A pasta destacou ainda que está coordenando ações com os governos estaduais, disponibilizando recursos financeiros do Fundo Amazônia e buscando soluções legislativas, como o Projeto de Lei nº 1818/22, para reforçar a prevenção de mais incêndios florestais.

E salientou que a cooperação entre os órgãos ambientais também será fundamental para o sucesso das operações de prevenção e combate aos incêndios.

Sobrevoo de 2022 na região da Amacro (Amazonas, Acre e Rondônia), em uma área com cerca de 8.000 hectares de desmatamento. — Foto: © Nilmar Lage / Greenpeace / Divulgação
Sobrevoo de 2022 na região da Amacro (Amazonas, Acre e Rondônia), em uma área com cerca de 8.000 hectares de desmatamento. — Foto: © Nilmar Lage / Greenpeace / Divulgação

Veja a nota do MMA na íntegra:

Os incêndios florestais no Brasil e em outros países da região, como Chile e Colômbia, são intensificados pela mudança do clima e por um dos El Niños mais fortes da história, que causou estiagens prolongadas em diversas áreas da Amazônia em 2023. O grave aquecimento registrado nos últimos meses provocou mudanças de padrão, como o avanço do fogo para áreas de vegetação nativa.

De janeiro a abril, os incêndios concentraram-se no Estado de Roraima, onde a estação seca ocorre no início do ano e foi agravada por fatores climáticos.

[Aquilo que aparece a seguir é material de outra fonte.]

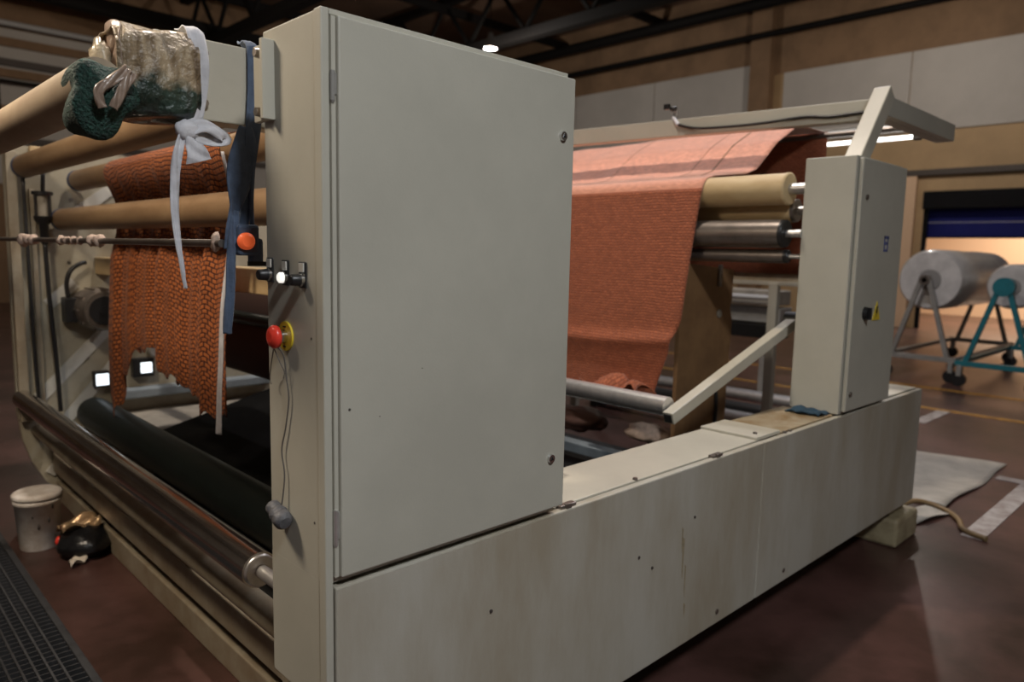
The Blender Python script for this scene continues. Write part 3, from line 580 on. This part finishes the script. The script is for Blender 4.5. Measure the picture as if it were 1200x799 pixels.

Ibama e ICMBio enviaram 380 combatentes para o Estado, e todos os focos na região foram controlados.

O governo federal autorizou a contratação por Ibama e ICMBio de pelo menos 3.200 brigadistas em 2024. Os brigadistas dos institutos atuam prioritariamente em áreas federais, como Unidades de Conservação e Terras Indígenas.

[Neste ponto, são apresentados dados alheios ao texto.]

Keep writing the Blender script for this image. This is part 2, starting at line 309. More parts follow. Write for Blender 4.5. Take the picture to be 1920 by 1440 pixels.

Em 2023, o governo federal lançou os Planos de Ação para Prevenção e Controle do Desmatamento (PPCD) na Amazônia e no Cerrado. Planos para os demais biomas — Caatinga, Mata Atlântica, Pampa e Pantanal — estão em construção e serão lançados neste ano.

Resultados até o momento incluem a queda de 50% da área sob alertas de desmatamento na Amazônia em 2023 na comparação com 2022, segundo dados do sistema Deter, do Inpe. De janeiro a abril deste ano houve redução de 42% em relação ao mesmo período de 2023. Dados preliminares ainda não fechados para o quadrimestre apontam que também haverá queda no Cerrado.

De janeiro a março de 2024, 34% dos focos de incêndio na Amazônia ocorreram em áreas de vegetação primária, e 9% em áreas com desmatamento recente. No primeiro trimestre de 2022, último ano da gestão anterior, 5% dos focos ocorreram em áreas de vegetação primária, e 21%, com desmatamento recente.

O MMA articula com os governos estaduais ações integradas para prevenção e controle de incêndios florestais. Foram disponibilizados pela atual gestão R$ 405 milhões do Fundo Amazônia para os Corpos de Bombeiros dos nove Estados da Amazônia Legal. O objetivo é ampliar as ações de prevenção e controle de incêndios florestais.

O governo federal também busca soluções conjuntas para o Projeto de Lei nº 1818/22, que institui a Política Nacional de Manejo Integrado do Fogo. A iniciativa reforçará a prevenção de incêndios florestais no país.

A cooperação entre órgãos ambientais federais, estaduais e municipais é fundamental para permitir ações estratégicas e eficazes de prevenção e combate a incêndios florestais.